## BEGIN
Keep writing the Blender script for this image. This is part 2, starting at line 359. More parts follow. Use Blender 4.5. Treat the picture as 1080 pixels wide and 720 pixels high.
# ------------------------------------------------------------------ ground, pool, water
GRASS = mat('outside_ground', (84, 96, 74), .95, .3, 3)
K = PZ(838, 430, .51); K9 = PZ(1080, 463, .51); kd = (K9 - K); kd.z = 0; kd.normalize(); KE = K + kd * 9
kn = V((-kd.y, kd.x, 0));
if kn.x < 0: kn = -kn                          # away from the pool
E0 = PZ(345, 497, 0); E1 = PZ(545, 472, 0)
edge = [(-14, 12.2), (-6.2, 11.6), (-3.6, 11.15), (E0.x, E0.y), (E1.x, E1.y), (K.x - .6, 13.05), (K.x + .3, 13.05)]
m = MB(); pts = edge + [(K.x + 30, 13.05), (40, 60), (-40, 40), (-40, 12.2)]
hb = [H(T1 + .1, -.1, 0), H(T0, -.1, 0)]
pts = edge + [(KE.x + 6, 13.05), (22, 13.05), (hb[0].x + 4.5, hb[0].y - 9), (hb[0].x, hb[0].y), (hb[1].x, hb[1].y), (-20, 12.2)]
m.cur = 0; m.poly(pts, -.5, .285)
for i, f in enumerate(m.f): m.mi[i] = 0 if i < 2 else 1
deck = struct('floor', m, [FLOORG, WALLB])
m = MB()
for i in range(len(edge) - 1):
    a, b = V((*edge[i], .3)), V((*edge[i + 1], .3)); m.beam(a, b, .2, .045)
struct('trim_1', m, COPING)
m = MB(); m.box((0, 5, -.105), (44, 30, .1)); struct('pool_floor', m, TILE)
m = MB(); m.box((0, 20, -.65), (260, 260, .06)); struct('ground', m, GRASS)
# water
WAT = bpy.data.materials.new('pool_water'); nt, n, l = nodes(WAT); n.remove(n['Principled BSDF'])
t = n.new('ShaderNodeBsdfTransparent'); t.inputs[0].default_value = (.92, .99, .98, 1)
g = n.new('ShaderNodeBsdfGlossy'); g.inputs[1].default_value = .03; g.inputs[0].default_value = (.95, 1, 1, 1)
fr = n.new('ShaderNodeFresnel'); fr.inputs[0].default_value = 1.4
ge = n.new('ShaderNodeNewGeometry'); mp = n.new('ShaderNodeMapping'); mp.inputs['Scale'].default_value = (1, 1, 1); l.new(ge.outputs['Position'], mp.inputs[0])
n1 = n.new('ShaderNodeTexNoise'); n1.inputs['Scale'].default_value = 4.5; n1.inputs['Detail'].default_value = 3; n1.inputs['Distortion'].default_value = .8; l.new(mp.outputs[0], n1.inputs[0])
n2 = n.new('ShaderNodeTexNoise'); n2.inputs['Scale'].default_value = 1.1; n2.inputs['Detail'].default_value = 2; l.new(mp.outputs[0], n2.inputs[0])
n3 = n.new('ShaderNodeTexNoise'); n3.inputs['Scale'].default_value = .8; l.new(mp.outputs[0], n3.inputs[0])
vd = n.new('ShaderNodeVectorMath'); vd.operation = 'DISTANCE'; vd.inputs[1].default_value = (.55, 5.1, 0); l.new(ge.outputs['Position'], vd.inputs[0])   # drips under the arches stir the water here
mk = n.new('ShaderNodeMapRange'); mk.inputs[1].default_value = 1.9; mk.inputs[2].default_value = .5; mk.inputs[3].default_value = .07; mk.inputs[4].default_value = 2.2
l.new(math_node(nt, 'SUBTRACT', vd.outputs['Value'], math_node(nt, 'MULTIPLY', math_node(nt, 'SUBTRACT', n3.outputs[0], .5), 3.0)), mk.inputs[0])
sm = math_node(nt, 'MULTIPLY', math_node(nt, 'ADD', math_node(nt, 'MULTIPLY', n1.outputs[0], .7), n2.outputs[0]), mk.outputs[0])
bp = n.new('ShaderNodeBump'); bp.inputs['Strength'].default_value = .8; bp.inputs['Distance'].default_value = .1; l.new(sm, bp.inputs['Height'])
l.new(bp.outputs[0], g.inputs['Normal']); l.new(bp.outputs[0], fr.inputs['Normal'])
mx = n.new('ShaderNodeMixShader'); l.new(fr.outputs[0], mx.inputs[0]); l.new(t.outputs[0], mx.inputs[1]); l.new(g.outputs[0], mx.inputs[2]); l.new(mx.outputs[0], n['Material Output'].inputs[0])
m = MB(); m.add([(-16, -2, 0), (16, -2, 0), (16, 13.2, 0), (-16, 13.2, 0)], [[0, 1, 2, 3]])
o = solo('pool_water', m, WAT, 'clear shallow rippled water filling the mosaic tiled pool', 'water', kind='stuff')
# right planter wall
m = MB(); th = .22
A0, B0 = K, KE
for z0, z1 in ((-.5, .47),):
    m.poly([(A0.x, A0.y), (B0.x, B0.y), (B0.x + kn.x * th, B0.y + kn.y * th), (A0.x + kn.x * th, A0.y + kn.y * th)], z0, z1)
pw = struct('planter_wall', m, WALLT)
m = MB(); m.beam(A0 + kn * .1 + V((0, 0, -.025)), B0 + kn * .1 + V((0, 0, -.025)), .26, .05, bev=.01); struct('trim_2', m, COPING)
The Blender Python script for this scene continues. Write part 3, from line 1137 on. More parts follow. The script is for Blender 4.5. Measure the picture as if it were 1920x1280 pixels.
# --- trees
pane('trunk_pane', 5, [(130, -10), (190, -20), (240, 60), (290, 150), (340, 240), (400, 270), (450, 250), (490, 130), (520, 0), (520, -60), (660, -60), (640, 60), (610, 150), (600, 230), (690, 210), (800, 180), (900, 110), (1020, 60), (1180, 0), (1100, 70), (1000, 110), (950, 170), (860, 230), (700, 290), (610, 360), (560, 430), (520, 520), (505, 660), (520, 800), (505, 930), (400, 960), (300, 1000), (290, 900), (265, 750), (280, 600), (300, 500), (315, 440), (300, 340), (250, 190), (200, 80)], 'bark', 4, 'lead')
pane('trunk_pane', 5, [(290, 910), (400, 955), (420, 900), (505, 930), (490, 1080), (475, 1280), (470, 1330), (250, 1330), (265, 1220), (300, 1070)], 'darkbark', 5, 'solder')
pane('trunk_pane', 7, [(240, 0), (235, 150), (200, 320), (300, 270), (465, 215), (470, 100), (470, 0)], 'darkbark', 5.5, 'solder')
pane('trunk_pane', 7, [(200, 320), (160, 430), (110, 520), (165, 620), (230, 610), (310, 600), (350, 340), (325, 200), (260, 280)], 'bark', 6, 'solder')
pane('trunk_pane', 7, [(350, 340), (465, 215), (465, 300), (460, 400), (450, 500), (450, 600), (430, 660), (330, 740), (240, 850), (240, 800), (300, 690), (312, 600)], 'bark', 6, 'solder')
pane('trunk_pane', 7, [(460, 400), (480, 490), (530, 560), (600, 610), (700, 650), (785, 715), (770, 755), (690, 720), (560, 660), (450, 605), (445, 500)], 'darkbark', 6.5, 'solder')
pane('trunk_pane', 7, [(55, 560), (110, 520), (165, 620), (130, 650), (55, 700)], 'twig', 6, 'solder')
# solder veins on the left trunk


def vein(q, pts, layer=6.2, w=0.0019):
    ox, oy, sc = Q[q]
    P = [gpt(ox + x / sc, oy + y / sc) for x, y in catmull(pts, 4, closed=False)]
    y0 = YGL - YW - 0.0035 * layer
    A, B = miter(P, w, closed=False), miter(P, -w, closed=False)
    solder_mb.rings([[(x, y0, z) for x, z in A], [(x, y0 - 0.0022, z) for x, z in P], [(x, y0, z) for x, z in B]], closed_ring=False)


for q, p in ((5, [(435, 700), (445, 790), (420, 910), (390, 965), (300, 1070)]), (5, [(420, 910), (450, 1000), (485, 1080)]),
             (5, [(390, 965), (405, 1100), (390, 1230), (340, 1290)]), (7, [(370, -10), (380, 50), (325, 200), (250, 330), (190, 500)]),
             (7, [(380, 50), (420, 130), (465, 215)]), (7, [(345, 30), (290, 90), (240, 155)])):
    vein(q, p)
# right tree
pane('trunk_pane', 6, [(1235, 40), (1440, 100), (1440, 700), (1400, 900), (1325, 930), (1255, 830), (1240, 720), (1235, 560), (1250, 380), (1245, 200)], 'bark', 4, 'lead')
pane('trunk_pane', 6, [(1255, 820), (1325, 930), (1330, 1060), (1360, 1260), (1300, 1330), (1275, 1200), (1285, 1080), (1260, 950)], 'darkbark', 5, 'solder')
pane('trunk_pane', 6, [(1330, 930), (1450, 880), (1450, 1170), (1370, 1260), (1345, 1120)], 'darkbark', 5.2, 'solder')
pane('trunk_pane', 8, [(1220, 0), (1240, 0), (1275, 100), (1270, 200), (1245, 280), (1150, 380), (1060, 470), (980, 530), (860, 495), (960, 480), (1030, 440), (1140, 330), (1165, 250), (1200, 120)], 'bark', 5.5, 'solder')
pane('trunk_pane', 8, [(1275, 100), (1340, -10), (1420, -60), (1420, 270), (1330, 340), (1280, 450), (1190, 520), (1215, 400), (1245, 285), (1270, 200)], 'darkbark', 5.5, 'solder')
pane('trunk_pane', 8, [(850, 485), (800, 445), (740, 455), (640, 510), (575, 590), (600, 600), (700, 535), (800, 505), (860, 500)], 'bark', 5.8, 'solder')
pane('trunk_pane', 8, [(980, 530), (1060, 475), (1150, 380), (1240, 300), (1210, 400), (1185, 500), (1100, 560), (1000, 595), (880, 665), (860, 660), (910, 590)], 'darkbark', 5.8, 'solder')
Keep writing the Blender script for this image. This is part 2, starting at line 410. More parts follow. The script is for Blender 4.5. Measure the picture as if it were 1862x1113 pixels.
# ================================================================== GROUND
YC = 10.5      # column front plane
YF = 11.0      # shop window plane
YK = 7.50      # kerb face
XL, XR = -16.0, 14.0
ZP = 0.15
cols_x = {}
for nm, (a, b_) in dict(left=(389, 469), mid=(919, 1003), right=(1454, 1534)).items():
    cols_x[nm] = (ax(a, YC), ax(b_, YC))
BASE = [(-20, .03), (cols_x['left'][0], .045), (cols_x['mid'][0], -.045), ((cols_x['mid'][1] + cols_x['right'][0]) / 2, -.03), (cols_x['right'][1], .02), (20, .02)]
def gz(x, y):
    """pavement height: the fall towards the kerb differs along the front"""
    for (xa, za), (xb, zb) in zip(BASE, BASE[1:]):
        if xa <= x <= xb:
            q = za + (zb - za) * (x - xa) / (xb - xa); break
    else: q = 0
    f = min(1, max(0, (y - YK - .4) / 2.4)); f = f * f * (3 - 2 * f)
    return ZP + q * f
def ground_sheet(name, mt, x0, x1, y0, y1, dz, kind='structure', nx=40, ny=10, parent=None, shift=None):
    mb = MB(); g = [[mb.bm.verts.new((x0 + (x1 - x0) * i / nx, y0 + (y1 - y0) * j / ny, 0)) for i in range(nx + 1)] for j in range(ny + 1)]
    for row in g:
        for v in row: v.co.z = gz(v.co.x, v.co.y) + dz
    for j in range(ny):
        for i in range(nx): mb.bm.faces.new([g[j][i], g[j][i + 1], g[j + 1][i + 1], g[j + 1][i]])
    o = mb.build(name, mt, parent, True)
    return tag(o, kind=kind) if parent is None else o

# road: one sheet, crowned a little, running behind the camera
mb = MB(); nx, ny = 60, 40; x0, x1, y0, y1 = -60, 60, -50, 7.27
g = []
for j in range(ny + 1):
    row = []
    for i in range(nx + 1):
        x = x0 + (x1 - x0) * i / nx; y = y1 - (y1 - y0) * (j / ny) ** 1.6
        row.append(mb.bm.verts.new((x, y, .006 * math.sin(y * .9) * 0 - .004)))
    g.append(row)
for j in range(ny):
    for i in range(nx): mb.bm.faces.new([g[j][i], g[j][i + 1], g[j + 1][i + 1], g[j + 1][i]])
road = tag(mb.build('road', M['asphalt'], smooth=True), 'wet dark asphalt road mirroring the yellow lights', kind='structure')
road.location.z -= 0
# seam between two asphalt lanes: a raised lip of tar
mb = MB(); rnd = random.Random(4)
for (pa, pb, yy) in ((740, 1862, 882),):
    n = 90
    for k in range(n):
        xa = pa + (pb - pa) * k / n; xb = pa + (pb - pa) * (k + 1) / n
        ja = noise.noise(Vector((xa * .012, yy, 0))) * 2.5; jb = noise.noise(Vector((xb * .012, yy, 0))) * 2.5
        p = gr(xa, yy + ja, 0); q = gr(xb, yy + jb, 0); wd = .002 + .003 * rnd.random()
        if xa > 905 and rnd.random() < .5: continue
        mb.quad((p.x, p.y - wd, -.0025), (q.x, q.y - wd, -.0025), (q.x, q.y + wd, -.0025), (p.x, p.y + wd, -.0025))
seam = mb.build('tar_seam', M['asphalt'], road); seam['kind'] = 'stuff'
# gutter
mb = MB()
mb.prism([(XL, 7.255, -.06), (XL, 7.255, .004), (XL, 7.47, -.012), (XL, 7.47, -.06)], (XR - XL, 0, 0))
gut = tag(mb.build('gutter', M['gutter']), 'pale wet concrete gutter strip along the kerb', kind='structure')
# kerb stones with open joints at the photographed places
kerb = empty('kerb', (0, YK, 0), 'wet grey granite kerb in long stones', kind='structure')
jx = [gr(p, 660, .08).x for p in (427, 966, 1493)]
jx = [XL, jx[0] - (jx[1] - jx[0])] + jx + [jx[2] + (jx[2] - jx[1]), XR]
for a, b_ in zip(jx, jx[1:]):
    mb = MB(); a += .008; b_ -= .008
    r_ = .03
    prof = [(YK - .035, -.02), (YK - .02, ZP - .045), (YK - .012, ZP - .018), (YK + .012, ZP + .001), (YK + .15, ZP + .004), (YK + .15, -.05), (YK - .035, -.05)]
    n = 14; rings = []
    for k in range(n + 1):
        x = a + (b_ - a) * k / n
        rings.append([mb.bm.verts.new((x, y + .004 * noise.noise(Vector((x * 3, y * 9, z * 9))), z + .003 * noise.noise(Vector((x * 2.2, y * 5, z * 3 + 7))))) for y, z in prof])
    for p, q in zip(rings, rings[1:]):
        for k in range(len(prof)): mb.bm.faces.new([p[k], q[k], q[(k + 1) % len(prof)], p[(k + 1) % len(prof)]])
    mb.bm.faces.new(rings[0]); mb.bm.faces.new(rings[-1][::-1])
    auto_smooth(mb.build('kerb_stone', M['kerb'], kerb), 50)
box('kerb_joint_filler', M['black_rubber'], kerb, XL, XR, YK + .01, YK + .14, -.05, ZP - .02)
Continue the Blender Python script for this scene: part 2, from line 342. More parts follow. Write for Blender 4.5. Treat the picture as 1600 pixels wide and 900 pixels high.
## END
Write out, from the lines above, only those from the line with "were 1862x1113 pixels." to the line with "return tag(o, kind=kind)", exactly as given, including the first and the last.

Keep writing the Blender script for this image. This is part 2, starting at line 410. More parts follow. The script is for Blender 4.5. Measure the picture as if it were 1862x1113 pixels.
# ================================================================== GROUND
YC = 10.5      # column front plane
YF = 11.0      # shop window plane
YK = 7.50      # kerb face
XL, XR = -16.0, 14.0
ZP = 0.15
cols_x = {}
for nm, (a, b_) in dict(left=(389, 469), mid=(919, 1003), right=(1454, 1534)).items():
    cols_x[nm] = (ax(a, YC), ax(b_, YC))
BASE = [(-20, .03), (cols_x['left'][0], .045), (cols_x['mid'][0], -.045), ((cols_x['mid'][1] + cols_x['right'][0]) / 2, -.03), (cols_x['right'][1], .02), (20, .02)]
def gz(x, y):
    """pavement height: the fall towards the kerb differs along the front"""
    for (xa, za), (xb, zb) in zip(BASE, BASE[1:]):
        if xa <= x <= xb:
            q = za + (zb - za) * (x - xa) / (xb - xa); break
    else: q = 0
    f = min(1, max(0, (y - YK - .4) / 2.4)); f = f * f * (3 - 2 * f)
    return ZP + q * f
def ground_sheet(name, mt, x0, x1, y0, y1, dz, kind='structure', nx=40, ny=10, parent=None, shift=None):
    mb = MB(); g = [[mb.bm.verts.new((x0 + (x1 - x0) * i / nx, y0 + (y1 - y0) * j / ny, 0)) for i in range(nx + 1)] for j in range(ny + 1)]
    for row in g:
        for v in row: v.co.z = gz(v.co.x, v.co.y) + dz
    for j in range(ny):
        for i in range(nx): mb.bm.faces.new([g[j][i], g[j][i + 1], g[j + 1][i + 1], g[j + 1][i]])
    o = mb.build(name, mt, parent, True)
    return tag(o, kind=kind) if parent is None else o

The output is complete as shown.